Even if a request might be admissible under Art 13(2), the provisions of Art 13(1) apply as well and in the end, the request is not admissible, cf. T 824/18, Reasons 4.3, or T 1832/18, Reasons 6.
Waiting eight months to respond and filing amendments with new requests only one month before the date on which OP were originally scheduled, was certainly not the wisest thing to do. Referring to an alleged “common practice” when acting in such a derogatory way was adding insult to injury.
Even an OD would have been entitled not to admit requests filed one month before the OP as the date set under R 116(1) which is at least two months, but normally 4 months. See also Guidelines E-VI, 2.2.2
Comments
2 replies on “T 0094/24-Format of Oral Proceedings-Late filing of requests”
Out of 47 pages of reasons for the decision, 16 pages deal with R106 objections and a request for referral to the EBA, all submitted by the proprietor, and all of which went nowhere.
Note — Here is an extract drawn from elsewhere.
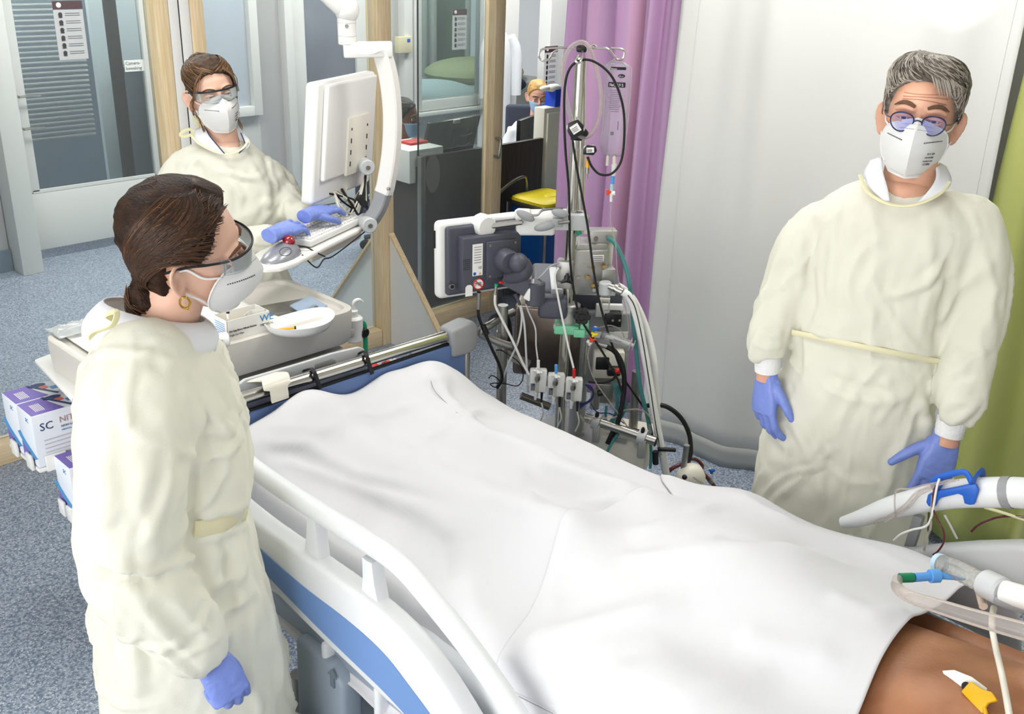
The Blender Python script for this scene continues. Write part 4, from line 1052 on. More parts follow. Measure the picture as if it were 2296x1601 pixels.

That’s 34%. The board must have been quite annoyed with the proprietor’s representatives.
@ Extraneous attorney,
When I first read the decision, the first title for a post i tthought of was “a board has had enough”.
When I lecture on OP one of my key messages is: if you want a positive decision for your client, do not start antagonising the deciding body. Any legal means is at the disposition of a party, but the representative of this proprietor has really gone quite far.
I have prepared a second post, on the assessment of IS in the present case. Reading the questions the proprietor wanted the board to be forwarded to the EBA, show that the representative was clearly looking for trouble.